Why a feathering propeller for my Sailboat?

Published: 12/08/12 at 01:52pm

Good question. With all of the low drag sailboat propellers on the market today. Why should you buy a feathering propeller?

To be upfront I am jaded. I have been selling Max-Prop feathering propellers for over 27 years. Wow, I still can’t believe I have been at PYI for that long, thanks to Kevin and Frederic for building such a great company. Sorry I digress.

To be simple the advantages of a feathering propeller are threefold.

Three Blade Max-Prop

First, they are positive in their function. The torque of the shaft opens the blades, even if it is encrusted in marine growth it will open. Folding propellers use centrifugal force to open, meaning the shaft has to be rotating before there is enough force to open the blades, this causes quite a lot of shock load to the drive train.
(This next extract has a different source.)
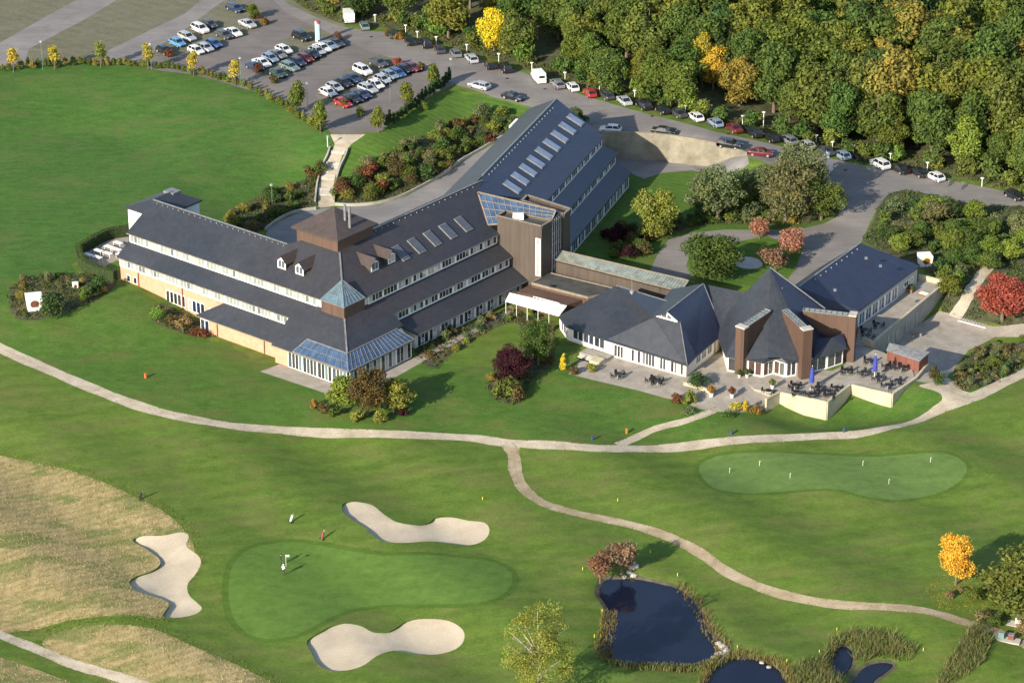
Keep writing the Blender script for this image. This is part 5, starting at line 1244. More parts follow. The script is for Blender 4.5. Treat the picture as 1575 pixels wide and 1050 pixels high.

Second, a feathering propeller has amazing reverse. As the blades rotate 180 degrees in ¾ turn of the shaft a feathering propeller has the same efficiency in reverse as in forward. This increase in efficiency decreases prop walk and improves control in reverse. A fixed propeller cuts with the trailing edge and against the cupping on the blades, it loses about 80% of its efficiency in reverse. Similarly, the twist of a folding propeller's blade tries to fold the blades in reverse, presenting a less than efficient attach angle.

Third, a feathering propeller is a low drag propeller. On an average 36 foot boat, a fixed two-blade would create around 70 pounds of pull if it were attached to a scale. A two blade feathering Max-Prop would only create 4 pounds of pull. Quite the difference, think of pulling a 5-gallon bucket behind your boat, that would be a drag.